Data lines.
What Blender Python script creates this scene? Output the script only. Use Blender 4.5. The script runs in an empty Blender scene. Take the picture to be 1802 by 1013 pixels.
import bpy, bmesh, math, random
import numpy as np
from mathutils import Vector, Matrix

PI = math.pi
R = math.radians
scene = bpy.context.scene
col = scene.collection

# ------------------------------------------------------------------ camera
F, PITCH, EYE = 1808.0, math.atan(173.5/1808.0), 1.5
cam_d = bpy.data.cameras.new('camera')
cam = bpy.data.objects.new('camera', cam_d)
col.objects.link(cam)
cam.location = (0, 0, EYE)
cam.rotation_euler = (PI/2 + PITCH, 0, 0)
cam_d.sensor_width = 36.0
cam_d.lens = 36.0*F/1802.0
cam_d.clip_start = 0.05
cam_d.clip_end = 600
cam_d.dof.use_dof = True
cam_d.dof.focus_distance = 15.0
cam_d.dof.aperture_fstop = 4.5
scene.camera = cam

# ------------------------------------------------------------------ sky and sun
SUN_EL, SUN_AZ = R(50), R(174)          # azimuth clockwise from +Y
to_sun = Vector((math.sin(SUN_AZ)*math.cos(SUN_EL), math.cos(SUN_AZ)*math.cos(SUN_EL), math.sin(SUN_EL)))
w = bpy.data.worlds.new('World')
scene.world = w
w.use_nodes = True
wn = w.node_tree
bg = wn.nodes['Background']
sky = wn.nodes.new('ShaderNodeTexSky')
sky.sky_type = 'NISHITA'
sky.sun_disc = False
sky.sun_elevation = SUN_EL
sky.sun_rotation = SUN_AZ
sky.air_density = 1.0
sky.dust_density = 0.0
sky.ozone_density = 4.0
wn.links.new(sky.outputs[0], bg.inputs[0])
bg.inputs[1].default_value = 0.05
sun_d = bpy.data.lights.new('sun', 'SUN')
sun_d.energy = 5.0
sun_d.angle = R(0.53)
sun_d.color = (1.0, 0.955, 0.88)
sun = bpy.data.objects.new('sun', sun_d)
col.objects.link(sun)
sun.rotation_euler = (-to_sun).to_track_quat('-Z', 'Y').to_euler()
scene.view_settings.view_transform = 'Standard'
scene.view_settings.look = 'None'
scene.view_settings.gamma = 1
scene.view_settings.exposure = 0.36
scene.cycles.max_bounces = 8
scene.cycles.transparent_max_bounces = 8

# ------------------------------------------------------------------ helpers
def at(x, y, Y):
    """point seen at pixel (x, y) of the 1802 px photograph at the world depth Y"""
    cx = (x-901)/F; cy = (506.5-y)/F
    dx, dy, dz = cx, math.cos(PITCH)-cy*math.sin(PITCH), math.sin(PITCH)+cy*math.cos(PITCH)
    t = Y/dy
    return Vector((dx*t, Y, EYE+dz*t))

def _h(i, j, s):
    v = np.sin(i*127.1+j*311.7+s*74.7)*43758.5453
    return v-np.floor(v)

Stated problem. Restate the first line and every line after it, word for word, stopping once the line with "col = scene.collection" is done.

Written response.
What Blender Python script creates this scene? Output the script only. Use Blender 4.5. The script runs in an empty Blender scene. Take the picture to be 1802 by 1013 pixels.
import bpy, bmesh, math, random
import numpy as np
from mathutils import Vector, Matrix

PI = math.pi
R = math.radians
scene = bpy.context.scene
col = scene.collection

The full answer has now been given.